### What to do
Write the material out again in full, exactly.

### Provided data
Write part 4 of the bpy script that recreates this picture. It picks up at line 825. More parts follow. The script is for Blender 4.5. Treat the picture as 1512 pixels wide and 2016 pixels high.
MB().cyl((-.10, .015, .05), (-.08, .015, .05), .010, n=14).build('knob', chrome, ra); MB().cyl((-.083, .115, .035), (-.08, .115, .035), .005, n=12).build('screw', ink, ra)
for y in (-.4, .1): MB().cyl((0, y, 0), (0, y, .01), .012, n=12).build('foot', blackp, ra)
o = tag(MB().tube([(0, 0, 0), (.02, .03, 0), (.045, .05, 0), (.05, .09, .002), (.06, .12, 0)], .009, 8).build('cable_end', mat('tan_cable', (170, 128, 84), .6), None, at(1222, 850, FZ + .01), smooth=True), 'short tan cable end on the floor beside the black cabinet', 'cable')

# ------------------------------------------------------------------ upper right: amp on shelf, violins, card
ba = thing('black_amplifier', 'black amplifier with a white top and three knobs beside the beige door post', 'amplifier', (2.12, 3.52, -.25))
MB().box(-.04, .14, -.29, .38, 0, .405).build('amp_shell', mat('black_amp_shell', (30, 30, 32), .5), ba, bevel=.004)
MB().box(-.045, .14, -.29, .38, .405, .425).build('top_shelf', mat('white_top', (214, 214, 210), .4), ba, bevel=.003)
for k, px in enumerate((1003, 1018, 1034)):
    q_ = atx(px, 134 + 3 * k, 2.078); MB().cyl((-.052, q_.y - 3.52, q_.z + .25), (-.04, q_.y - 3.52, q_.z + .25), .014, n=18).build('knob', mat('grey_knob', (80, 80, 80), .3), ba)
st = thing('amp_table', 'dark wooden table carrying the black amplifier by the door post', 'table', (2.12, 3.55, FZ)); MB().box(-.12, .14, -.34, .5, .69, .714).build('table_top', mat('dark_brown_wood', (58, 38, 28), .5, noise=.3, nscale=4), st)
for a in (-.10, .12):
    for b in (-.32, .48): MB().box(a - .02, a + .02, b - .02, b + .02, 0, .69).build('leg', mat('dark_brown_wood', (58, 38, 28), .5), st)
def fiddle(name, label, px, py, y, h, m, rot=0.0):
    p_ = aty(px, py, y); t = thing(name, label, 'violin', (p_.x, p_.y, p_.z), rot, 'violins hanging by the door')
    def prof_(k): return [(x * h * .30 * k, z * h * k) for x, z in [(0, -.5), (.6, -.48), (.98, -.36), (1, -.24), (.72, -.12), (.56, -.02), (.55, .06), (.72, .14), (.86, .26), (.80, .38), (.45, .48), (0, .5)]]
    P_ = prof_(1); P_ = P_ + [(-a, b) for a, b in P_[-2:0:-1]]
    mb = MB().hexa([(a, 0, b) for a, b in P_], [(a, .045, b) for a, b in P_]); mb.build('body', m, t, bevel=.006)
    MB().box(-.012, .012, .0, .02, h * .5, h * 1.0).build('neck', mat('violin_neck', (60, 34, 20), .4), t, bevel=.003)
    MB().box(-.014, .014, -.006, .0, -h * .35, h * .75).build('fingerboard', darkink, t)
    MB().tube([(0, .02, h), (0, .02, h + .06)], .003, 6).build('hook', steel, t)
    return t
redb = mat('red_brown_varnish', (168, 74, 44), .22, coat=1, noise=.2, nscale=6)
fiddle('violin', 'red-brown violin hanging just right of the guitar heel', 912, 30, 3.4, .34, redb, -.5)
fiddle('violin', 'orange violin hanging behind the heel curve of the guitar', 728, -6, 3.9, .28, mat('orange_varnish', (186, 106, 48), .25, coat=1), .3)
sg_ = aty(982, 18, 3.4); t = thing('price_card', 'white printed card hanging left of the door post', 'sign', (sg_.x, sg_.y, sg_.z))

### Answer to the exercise
Write part 4 of the bpy script that recreates this picture. It picks up at line 825. More parts follow. The script is for Blender 4.5. Treat the picture as 1512 pixels wide and 2016 pixels high.
MB().cyl((-.10, .015, .05), (-.08, .015, .05), .010, n=14).build('knob', chrome, ra); MB().cyl((-.083, .115, .035), (-.08, .115, .035), .005, n=12).build('screw', ink, ra)
for y in (-.4, .1): MB().cyl((0, y, 0), (0, y, .01), .012, n=12).build('foot', blackp, ra)
o = tag(MB().tube([(0, 0, 0), (.02, .03, 0), (.045, .05, 0), (.05, .09, .002), (.06, .12, 0)], .009, 8).build('cable_end', mat('tan_cable', (170, 128, 84), .6), None, at(1222, 850, FZ + .01), smooth=True), 'short tan cable end on the floor beside the black cabinet', 'cable')

# ------------------------------------------------------------------ upper right: amp on shelf, violins, card
ba = thing('black_amplifier', 'black amplifier with a white top and three knobs beside the beige door post', 'amplifier', (2.12, 3.52, -.25))
MB().box(-.04, .14, -.29, .38, 0, .405).build('amp_shell', mat('black_amp_shell', (30, 30, 32), .5), ba, bevel=.004)
MB().box(-.045, .14, -.29, .38, .405, .425).build('top_shelf', mat('white_top', (214, 214, 210), .4), ba, bevel=.003)
for k, px in enumerate((1003, 1018, 1034)):
    q_ = atx(px, 134 + 3 * k, 2.078); MB().cyl((-.052, q_.y - 3.52, q_.z + .25), (-.04, q_.y - 3.52, q_.z + .25), .014, n=18).build('knob', mat('grey_knob', (80, 80, 80), .3), ba)
st = thing('amp_table', 'dark wooden table carrying the black amplifier by the door post', 'table', (2.12, 3.55, FZ)); MB().box(-.12, .14, -.34, .5, .69, .714).build('table_top', mat('dark_brown_wood', (58, 38, 28), .5, noise=.3, nscale=4), st)
for a in (-.10, .12):
    for b in (-.32, .48): MB().box(a - .02, a + .02, b - .02, b + .02, 0, .69).build('leg', mat('dark_brown_wood', (58, 38, 28), .5), st)
def fiddle(name, label, px, py, y, h, m, rot=0.0):
    p_ = aty(px, py, y); t = thing(name, label, 'violin', (p_.x, p_.y, p_.z), rot, 'violins hanging by the door')
    def prof_(k): return [(x * h * .30 * k, z * h * k) for x, z in [(0, -.5), (.6, -.48), (.98, -.36), (1, -.24), (.72, -.12), (.56, -.02), (.55, .06), (.72, .14), (.86, .26), (.80, .38), (.45, .48), (0, .5)]]
    P_ = prof_(1); P_ = P_ + [(-a, b) for a, b in P_[-2:0:-1]]
    mb = MB().hexa([(a, 0, b) for a, b in P_], [(a, .045, b) for a, b in P_]); mb.build('body', m, t, bevel=.006)
    MB().box(-.012, .012, .0, .02, h * .5, h * 1.0).build('neck', mat('violin_neck', (60, 34, 20), .4), t, bevel=.003)
    MB().box(-.014, .014, -.006, .0, -h * .35, h * .75).build('fingerboard', darkink, t)
    MB().tube([(0, .02, h), (0, .02, h + .06)], .003, 6).build('hook', steel, t)
    return t
redb = mat('red_brown_varnish', (168, 74, 44), .22, coat=1, noise=.2, nscale=6)
fiddle('violin', 'red-brown violin hanging just right of the guitar heel', 912, 30, 3.4, .34, redb, -.5)
fiddle('violin', 'orange violin hanging behind the heel curve of the guitar', 728, -6, 3.9, .28, mat('orange_varnish', (186, 106, 48), .25, coat=1), .3)
sg_ = aty(982, 18, 3.4); t = thing('price_card', 'white printed card hanging left of the door post', 'sign', (sg_.x, sg_.y, sg_.z))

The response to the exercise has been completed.